[STATED EXERCISE]:
Please count the lines in the listing below where the word "scene" appears. Give the number only.

• • •

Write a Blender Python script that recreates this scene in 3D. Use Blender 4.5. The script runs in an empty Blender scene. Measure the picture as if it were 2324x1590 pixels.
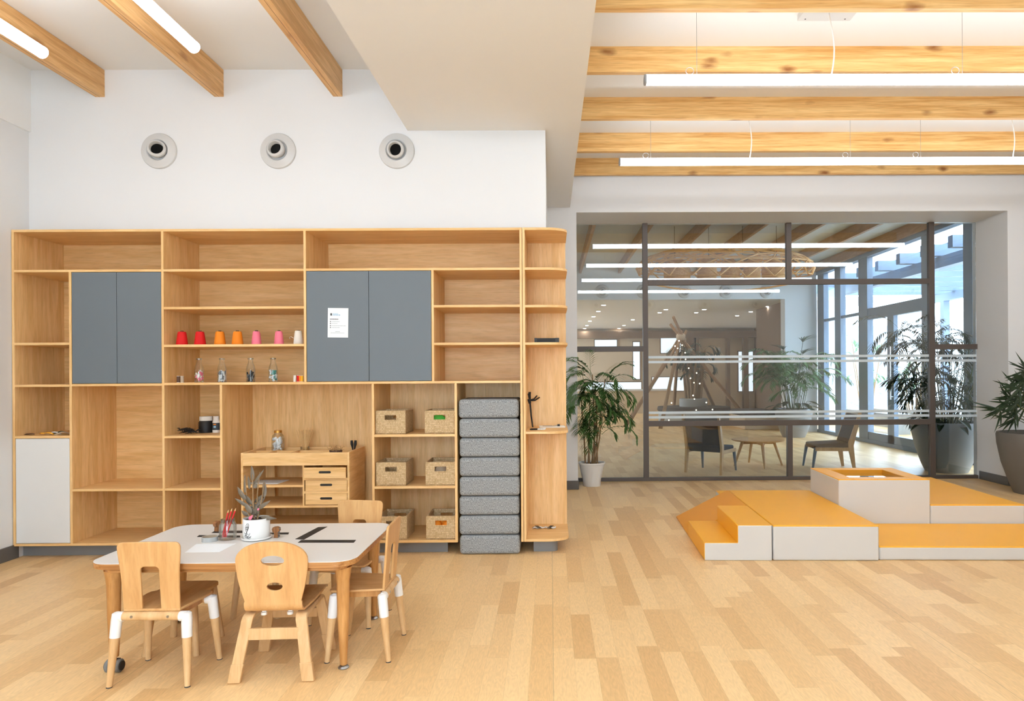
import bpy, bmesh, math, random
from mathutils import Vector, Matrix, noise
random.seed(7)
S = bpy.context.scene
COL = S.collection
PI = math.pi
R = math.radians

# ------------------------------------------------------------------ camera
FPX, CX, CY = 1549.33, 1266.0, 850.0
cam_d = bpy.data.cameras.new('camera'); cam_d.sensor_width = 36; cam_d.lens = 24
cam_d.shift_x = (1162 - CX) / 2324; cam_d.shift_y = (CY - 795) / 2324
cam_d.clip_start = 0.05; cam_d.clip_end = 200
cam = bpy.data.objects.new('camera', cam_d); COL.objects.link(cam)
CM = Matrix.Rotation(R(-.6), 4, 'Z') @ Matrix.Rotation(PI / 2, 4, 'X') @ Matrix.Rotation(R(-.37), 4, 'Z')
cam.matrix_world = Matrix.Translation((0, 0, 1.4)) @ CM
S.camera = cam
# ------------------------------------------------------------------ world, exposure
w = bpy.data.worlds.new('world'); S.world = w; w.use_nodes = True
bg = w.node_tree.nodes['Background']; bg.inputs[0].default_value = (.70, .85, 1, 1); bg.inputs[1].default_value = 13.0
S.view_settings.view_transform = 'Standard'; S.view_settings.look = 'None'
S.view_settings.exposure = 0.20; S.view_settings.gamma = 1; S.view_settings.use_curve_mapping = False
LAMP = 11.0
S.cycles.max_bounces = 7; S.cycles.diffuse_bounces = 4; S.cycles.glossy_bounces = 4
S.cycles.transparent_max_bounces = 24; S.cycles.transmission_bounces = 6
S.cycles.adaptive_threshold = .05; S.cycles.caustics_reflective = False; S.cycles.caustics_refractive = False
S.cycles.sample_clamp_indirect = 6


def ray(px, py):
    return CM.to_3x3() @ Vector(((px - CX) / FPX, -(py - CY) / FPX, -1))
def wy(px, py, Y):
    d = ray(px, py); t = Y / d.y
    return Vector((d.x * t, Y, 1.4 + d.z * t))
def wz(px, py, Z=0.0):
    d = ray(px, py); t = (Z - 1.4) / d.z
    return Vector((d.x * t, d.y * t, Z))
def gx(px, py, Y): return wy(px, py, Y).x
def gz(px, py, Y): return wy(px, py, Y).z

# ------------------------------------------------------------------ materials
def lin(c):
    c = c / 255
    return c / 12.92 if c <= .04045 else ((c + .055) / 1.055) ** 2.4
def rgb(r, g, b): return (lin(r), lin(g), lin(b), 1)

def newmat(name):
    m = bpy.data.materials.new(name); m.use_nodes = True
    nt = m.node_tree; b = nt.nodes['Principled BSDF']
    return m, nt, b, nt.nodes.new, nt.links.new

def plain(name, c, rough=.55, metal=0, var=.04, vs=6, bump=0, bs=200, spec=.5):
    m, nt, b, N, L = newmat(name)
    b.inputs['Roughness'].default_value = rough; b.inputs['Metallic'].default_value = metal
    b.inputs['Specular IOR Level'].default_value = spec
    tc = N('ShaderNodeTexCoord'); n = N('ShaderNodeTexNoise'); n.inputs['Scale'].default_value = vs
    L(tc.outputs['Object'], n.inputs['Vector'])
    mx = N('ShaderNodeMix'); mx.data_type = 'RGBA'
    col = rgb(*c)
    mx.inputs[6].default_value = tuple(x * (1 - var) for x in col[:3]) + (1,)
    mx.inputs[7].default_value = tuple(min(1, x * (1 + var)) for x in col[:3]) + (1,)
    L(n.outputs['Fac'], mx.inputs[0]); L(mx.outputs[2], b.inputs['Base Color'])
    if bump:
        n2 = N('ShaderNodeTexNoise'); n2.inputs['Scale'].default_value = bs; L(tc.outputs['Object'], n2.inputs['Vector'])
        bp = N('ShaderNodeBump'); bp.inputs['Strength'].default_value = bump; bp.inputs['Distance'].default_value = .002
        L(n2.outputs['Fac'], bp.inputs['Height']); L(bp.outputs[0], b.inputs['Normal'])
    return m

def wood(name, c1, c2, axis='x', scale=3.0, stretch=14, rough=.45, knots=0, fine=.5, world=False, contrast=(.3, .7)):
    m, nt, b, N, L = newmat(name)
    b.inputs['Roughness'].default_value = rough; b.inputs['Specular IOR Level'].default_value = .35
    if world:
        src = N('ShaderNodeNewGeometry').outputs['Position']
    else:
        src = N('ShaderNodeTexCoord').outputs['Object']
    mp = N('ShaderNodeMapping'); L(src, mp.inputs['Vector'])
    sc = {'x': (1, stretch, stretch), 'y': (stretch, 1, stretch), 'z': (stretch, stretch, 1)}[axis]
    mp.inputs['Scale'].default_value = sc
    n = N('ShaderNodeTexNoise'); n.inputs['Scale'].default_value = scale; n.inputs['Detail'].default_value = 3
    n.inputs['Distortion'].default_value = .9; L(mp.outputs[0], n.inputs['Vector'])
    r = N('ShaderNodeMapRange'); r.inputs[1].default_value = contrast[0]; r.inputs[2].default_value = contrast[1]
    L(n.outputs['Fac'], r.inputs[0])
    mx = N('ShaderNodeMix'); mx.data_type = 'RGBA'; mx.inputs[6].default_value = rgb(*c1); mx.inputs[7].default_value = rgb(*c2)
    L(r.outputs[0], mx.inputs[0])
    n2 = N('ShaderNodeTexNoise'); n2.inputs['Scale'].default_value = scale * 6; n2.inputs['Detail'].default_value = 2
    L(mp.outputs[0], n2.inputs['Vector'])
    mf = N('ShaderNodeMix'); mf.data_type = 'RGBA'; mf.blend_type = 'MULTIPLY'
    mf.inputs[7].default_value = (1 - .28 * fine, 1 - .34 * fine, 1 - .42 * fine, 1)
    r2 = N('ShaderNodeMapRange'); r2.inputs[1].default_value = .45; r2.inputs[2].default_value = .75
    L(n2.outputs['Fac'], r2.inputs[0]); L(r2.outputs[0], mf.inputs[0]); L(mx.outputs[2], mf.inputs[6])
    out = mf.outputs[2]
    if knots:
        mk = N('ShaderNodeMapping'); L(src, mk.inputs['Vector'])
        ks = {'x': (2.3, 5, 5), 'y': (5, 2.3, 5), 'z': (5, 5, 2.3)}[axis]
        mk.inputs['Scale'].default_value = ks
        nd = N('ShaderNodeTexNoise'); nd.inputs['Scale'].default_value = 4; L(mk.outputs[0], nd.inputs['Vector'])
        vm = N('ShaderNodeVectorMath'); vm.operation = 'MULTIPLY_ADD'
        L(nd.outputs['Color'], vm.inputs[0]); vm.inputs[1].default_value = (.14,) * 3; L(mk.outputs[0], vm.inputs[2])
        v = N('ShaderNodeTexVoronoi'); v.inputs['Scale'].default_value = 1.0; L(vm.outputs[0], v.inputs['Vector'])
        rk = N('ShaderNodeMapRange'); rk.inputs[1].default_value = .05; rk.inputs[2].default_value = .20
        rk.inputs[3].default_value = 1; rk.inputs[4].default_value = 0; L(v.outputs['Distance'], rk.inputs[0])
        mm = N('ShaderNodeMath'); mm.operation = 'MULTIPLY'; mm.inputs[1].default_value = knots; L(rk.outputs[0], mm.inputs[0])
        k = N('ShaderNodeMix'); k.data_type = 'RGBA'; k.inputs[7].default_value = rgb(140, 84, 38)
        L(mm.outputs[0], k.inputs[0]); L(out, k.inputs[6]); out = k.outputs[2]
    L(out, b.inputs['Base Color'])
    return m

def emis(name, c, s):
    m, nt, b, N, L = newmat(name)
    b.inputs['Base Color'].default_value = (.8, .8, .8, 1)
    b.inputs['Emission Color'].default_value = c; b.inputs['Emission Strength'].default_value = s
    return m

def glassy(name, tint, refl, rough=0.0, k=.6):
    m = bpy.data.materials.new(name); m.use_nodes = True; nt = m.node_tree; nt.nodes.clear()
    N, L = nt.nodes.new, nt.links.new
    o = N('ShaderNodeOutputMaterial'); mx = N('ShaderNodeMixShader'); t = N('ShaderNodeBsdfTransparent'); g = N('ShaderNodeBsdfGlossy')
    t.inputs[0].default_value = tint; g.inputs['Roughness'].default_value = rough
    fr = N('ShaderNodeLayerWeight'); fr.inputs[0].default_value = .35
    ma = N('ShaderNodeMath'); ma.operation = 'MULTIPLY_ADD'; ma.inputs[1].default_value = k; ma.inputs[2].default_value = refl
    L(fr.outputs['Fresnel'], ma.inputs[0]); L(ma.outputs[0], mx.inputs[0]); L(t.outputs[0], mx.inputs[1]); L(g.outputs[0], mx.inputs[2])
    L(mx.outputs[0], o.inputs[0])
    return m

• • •

[EXERCISE RESPONSE]:
2